In a recent interview with Zane Lowe, Kanye West proclaimed himself to be “unquestionably, undoubtedly, the greatest human artist of all time”. It’s an exhaustive statement by someone who has never been short of confidence. Say what you like about Kanye, but he remains focused on his objective to write, record and perform when he wants, with who he wants, and seemingly release it at any point – the album release date was moved no less than four times.

With his latest offering, Jesus is King, we see Kanye wipe the slate clean (if Kanye West can wipe a slate clean, that is) and pledge a commitment to God – a God who, in the past has never escaped him, we are led to believe. “Jesus Walks” remains one of the greatest spiritual explorations ever detailed in modern song, but has God perhaps eluded Kanye himself ?

At just 27 minutes, spanning 11 songs – some seemingly incomplete – the rapper covers a variety of themes after launching his Sunday Service group at the beginning of 2019 to a collective sigh and raising of eyebrows. A strong undercurrent of Christian themes follows next or, as the man puts it, “an expression of the gospel”.

The album opens with his Sunday Service Choir proclaiming for us to “sing ’til the power of the Lord comes down” before abruptly launching into “Selah”, where Kanye tells us emphatically “I ain’t mean / I’m just focused” before a chorus of such pure beauty completely transcends this song, egged on by the simplicity of its repetition. I didn’t want it to end and after each and every listen, still don’t want it to. It’s a highlight.

The album trickles through with classic Kanye beats and production – it’s possibly the largest list of writing and producer credits in recent memory, and perusing it provides a journey within itself.
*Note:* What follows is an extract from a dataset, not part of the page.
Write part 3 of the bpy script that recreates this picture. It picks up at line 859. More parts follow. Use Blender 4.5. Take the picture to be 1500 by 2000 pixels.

During “On God”, he tells us “I bleached my hair for every time I could have died / but I survived / that’s on God”, and on “Everything We Need”, we’re taken on a journey of rediscovery in a little under two minutes. “I’m so radical”, we’re reassured – it feels fresh and raw, but I wanted more. Both songs feel incomplete.

With “God Is”, a soulful twist gives his voice a new tone not often documented before; for a minute, you forget it’s Kanye singing before he tells us by the end of the song who and what his priorities are: “this my kids / this my crib / this my wife / this my life”. “Use This Gospel” integrates rap and Kenny G (yes, you read that right) and everything about this collaboration shouldn’t work, but does – it’s not pretentious, just sufficient and rather than being overproduced, the song hits the bullseye. Kenny G never sounded so cool.

Other highlights include the repetitive bassline on “Water”, old-school Kanye rapping on “Follow God” and the miracle (see what I did there?) of not uttering one single expletive for the duration of the record.

With Jesus is King, the darkness seems to dissipate for Kanye. He has always been a contradiction, he has always been his own biggest fan and whether he actually is the “greatest human of all time” is not for me to say (but he’s not). Is he one of the most precocious talents of his generation, though? Affirmative.